If you take the grids length or height (7) and then multiply it by 2, and then add 2 you will get the T-number (16). This worked for a 5X5 grid and an 11X11 grid. 2g+2 (grid sizeX2+2)
I also noticed that there was a reason why this formula worked - the T-number is on the third row, you can get to 14 by traveling the grids full width twice (7x2=14) from there you need only to travel two more across to reach the T-number, which is always 3 down, and 2 from the left.
Finding this formula helped me in looking at the problem in a different way and would help more later on.

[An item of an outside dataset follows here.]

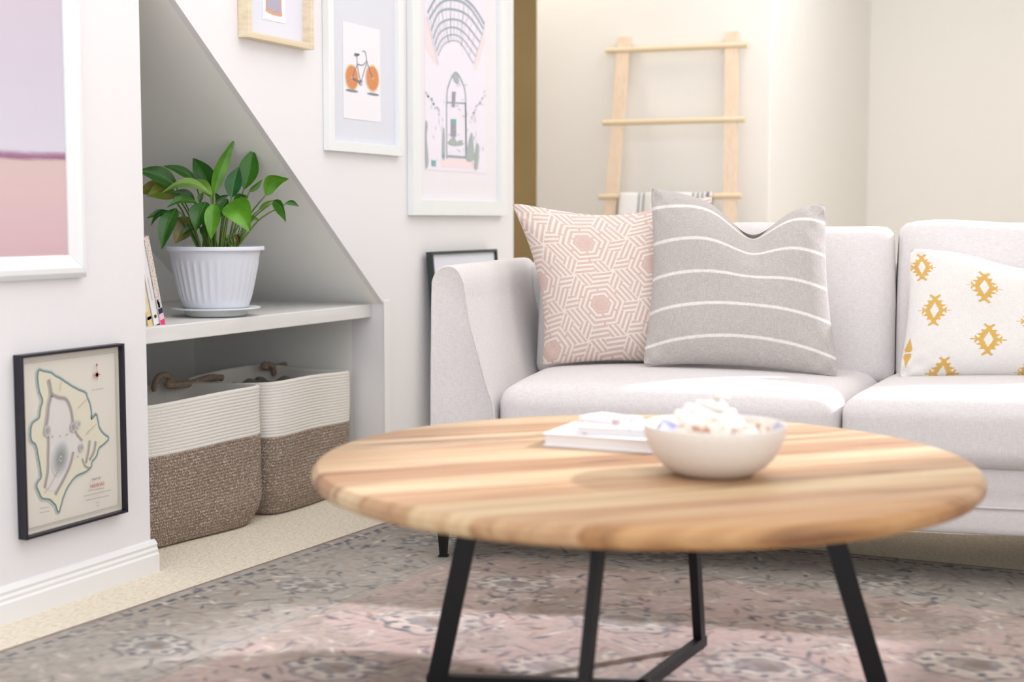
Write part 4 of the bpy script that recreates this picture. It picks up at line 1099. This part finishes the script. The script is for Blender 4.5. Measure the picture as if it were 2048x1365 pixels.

I drew another table based on the results gained from using a 7X7 grid
I now needed an equation to find the first possible T-total. When looking at the grid a few things become apparent about the relationships between numbers inside the T and factors such as the grid size and T-total. The lower stem of the T will always have numbers 2 digits greater than the grids length and double the grids length plus 2, this is because of their positioning on the grid. Also notice that the top bar of the T will always have the digits 1,2 and 3 in them while in that position whatever the grid size may be. So working upwards the equation would be:
2n+2+(n+2)+6 (you add six because the top bar of the T will always be 1,2 and 3 which equal six when added together)
Because there are so many digits scattered everywhere you can simplify this equation to:
3n+10 (where n equals grid size)
I had already found a formula using the 7X7 grid so I began using the 11X11 grid; I decided to draw a table as I had done for the other grid sizes to make my investigation easier.
In every table I had looked at, the difference between T-totals was always 5.